El Mágico gladly recognized that he strayed from the orthodox manner of doing things as a professional footballer. However, he also cited his upbringing as an explanatory factor for his failure to learn certain lessons: “In my country,” he said, “footballers come from the barren land, from the tough pitches, and suddenly you come to Europe… It’s like going to university without first going through school”. He pointed out that for a young boy growing up in El Salvador, being the underdeveloped country that it was, there were no ‘football schools’ and as such he felt he had no real example to offer when he arrived in Spain. The stark differences at the time between life in Andalucía and life in his homeland were not lost on El Mágico. “In Spain, they spoilt me, I lived very well,” he has since reflected. “But it made me feel a bit bad. I wondered, ‘how can I be living like this here, whilst in my country there was a civil war?”

The fact is that, for better or for worse, he was a flag bearer not just for his native El Salvador, but for all of Central America. He has always been proud of where he is from, carries himself with humility and alegría and has always looked to live by his mantra of having a good time without causing any harm to anybody else. El Mágico inspired future generations of footballers and fascinated countless more football fans across the world with his extraordinary gift for playing football.
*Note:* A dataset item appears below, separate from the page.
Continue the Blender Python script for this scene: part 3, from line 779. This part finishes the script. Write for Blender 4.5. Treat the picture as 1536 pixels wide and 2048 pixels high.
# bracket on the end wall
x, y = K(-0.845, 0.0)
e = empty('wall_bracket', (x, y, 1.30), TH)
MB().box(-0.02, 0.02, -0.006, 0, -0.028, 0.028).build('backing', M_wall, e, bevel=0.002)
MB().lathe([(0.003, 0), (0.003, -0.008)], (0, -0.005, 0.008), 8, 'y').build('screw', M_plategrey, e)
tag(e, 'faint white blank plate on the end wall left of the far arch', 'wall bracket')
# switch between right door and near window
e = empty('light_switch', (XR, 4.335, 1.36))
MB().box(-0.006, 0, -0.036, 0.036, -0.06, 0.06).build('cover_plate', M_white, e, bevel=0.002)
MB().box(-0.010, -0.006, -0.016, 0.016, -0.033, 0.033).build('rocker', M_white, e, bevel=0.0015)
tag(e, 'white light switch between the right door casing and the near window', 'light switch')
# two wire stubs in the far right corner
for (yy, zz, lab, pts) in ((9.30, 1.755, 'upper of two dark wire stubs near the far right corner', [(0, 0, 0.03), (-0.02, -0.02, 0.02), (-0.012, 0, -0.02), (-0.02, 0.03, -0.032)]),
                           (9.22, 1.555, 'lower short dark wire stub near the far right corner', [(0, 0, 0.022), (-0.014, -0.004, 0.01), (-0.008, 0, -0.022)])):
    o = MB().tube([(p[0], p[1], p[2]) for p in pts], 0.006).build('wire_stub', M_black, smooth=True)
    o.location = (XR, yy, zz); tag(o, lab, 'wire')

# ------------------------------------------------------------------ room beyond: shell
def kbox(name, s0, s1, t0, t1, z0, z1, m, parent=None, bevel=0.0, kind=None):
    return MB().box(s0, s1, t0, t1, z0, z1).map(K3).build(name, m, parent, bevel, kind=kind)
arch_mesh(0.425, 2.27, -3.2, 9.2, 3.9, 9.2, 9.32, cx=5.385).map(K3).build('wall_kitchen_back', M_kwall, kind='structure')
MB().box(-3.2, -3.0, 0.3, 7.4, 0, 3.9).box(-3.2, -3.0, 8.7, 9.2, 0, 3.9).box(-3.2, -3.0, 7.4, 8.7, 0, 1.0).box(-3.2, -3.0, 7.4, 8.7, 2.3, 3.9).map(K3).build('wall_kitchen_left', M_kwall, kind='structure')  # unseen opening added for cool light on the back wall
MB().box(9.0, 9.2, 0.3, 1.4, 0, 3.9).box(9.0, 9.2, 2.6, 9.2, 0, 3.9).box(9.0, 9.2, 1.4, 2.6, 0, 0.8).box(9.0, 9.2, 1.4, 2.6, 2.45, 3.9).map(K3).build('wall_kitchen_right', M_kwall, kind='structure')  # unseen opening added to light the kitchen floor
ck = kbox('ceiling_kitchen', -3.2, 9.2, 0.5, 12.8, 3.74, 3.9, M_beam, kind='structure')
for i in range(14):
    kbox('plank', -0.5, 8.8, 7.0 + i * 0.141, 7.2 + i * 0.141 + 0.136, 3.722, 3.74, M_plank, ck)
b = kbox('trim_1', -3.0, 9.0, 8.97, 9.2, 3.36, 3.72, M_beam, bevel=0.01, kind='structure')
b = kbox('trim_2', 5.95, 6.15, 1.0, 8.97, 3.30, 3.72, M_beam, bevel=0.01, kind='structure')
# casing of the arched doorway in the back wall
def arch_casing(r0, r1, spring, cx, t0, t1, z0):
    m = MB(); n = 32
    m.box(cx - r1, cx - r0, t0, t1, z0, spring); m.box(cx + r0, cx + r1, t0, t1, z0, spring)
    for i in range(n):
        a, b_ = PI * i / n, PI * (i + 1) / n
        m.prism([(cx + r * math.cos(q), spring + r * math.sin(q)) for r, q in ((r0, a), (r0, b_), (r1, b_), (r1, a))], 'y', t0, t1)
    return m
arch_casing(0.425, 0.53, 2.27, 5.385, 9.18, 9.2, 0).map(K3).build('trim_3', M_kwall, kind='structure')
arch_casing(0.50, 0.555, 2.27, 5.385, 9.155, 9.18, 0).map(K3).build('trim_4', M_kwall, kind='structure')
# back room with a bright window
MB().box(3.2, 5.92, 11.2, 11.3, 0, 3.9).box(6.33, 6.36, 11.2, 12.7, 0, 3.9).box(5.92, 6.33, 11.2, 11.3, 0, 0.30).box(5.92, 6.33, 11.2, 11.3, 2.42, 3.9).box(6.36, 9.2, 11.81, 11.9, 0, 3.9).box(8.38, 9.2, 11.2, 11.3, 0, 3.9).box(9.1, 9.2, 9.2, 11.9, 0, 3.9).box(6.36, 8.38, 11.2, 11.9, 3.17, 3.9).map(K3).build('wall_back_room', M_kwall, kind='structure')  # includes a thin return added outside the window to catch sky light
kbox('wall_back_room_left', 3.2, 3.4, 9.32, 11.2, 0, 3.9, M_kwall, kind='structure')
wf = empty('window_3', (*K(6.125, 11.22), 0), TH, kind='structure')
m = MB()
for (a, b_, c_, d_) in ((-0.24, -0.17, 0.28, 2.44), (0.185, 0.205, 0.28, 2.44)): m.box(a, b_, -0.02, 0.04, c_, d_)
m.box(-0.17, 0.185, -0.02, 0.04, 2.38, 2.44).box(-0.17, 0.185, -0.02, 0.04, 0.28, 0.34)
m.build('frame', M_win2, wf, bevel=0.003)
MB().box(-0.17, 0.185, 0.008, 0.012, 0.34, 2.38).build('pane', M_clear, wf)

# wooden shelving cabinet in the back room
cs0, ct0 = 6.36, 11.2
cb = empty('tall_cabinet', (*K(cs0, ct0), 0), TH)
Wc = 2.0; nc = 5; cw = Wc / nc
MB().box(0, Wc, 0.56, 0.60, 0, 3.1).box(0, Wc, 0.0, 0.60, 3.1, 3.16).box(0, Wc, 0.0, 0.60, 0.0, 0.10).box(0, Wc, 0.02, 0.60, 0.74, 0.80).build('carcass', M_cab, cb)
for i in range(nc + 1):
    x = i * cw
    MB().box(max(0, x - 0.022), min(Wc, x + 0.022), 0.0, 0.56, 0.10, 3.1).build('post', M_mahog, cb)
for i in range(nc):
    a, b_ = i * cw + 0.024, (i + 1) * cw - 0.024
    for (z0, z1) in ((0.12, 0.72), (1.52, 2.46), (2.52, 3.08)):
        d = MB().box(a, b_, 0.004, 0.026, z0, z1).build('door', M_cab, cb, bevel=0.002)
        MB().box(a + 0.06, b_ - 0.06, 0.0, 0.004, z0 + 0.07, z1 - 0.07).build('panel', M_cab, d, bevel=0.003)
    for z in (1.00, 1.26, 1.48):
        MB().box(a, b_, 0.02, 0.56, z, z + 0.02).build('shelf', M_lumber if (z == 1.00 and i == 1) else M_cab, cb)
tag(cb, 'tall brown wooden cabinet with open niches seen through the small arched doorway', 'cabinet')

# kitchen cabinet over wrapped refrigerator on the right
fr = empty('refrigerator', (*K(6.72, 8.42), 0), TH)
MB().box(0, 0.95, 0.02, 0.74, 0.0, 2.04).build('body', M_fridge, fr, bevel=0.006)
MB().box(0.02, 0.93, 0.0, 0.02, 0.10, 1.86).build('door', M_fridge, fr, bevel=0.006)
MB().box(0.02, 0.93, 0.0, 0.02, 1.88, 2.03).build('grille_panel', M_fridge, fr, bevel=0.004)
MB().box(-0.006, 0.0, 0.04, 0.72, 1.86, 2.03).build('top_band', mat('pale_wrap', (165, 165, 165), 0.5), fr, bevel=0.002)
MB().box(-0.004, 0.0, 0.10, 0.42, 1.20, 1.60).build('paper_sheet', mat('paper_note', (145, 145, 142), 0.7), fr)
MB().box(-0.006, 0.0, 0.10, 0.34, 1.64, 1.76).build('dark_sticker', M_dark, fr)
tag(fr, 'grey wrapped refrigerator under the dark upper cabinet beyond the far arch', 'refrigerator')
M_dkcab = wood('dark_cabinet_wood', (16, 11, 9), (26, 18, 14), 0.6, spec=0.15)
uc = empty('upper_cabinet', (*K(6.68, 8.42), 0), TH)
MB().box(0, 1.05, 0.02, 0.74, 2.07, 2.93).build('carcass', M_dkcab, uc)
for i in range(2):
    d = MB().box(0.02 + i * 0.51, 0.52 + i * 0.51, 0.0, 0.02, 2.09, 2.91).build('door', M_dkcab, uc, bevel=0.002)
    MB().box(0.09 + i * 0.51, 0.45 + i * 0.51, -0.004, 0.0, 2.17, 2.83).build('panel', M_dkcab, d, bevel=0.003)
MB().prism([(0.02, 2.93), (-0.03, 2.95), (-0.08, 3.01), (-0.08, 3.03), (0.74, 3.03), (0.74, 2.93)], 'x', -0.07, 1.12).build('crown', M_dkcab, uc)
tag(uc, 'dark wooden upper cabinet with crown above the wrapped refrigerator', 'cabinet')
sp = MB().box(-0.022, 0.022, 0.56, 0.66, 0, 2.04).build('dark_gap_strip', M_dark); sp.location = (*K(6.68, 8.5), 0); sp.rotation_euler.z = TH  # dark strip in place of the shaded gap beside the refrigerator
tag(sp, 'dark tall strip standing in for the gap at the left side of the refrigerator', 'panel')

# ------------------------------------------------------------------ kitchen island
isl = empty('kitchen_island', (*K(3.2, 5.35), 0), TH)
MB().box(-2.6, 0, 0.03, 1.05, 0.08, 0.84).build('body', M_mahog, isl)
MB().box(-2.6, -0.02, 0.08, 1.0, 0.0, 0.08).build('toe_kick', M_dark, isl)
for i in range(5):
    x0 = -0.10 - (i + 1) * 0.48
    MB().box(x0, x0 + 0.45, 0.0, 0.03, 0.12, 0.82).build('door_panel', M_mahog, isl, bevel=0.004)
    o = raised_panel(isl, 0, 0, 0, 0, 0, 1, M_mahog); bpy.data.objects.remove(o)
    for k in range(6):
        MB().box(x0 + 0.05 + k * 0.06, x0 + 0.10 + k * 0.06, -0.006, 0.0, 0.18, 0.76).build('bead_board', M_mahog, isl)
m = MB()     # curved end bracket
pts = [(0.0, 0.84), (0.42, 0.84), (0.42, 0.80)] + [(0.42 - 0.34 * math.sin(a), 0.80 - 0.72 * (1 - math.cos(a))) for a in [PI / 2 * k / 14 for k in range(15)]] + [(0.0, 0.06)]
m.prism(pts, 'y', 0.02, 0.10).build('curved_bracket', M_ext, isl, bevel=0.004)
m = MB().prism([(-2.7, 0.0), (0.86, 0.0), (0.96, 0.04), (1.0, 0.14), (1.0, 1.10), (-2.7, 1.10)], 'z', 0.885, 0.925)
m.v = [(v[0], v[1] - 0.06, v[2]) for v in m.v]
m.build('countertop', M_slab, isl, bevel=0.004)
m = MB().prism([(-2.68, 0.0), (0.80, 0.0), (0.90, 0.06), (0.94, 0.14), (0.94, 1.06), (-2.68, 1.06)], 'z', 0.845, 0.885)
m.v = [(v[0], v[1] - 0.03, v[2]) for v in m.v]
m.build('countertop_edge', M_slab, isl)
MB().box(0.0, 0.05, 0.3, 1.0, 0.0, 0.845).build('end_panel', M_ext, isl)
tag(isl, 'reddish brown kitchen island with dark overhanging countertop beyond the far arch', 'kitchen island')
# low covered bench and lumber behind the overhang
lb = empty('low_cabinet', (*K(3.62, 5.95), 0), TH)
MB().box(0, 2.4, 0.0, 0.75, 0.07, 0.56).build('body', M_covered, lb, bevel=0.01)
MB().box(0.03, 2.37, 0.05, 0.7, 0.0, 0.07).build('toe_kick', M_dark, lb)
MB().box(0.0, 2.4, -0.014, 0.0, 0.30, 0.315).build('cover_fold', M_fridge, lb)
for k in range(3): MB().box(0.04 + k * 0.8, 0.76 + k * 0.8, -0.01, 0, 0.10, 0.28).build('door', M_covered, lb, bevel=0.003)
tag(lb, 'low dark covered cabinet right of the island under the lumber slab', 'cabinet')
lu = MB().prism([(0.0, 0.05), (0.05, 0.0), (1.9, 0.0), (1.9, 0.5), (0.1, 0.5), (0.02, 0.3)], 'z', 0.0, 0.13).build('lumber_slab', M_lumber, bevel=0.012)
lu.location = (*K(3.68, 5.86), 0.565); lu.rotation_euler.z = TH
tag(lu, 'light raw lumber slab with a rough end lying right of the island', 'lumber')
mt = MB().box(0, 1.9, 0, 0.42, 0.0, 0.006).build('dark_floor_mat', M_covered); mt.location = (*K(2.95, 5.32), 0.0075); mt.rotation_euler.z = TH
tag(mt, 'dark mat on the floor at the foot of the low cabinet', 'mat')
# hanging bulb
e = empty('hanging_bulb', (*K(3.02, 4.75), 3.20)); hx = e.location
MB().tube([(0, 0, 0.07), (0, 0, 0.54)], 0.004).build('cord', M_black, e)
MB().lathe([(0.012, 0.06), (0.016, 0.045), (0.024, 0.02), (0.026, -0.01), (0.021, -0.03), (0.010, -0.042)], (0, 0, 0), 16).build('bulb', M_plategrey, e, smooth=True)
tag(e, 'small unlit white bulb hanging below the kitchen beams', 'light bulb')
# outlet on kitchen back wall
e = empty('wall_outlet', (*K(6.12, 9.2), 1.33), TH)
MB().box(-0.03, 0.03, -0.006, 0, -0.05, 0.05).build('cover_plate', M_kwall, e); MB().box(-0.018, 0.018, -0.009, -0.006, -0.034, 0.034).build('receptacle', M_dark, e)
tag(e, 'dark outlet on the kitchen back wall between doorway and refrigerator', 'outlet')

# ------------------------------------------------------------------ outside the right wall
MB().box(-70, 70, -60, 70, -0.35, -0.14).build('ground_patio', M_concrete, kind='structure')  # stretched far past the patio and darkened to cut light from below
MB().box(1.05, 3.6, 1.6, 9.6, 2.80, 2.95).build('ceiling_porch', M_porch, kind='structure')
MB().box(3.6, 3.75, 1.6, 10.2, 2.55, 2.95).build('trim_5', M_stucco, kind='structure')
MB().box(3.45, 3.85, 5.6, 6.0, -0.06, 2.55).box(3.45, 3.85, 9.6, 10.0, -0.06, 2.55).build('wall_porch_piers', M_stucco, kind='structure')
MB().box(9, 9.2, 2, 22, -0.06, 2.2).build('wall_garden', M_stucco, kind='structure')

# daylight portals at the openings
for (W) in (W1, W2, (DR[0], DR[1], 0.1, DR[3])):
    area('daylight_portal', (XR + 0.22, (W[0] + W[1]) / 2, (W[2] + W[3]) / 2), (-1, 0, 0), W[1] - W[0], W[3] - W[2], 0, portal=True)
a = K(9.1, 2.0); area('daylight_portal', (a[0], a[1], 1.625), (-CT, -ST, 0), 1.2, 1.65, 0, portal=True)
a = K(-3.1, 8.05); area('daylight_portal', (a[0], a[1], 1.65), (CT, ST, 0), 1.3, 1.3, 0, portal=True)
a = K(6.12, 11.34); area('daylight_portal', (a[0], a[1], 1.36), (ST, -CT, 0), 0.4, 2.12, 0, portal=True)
Nowadays we tend to enjoy looking back on the icons of an age of the beautiful game which is no longer: the age of perms and of mustaches, of footballers who moonlit as philosophers and political activists, of the playmaker in short shorts and low-tucked socks. Sócrates. Cruyff. Best. Maradona. Yet there’s one name that tends to be forgotten: “Mágico” Gonzalez. Not that he would care too much, mind you.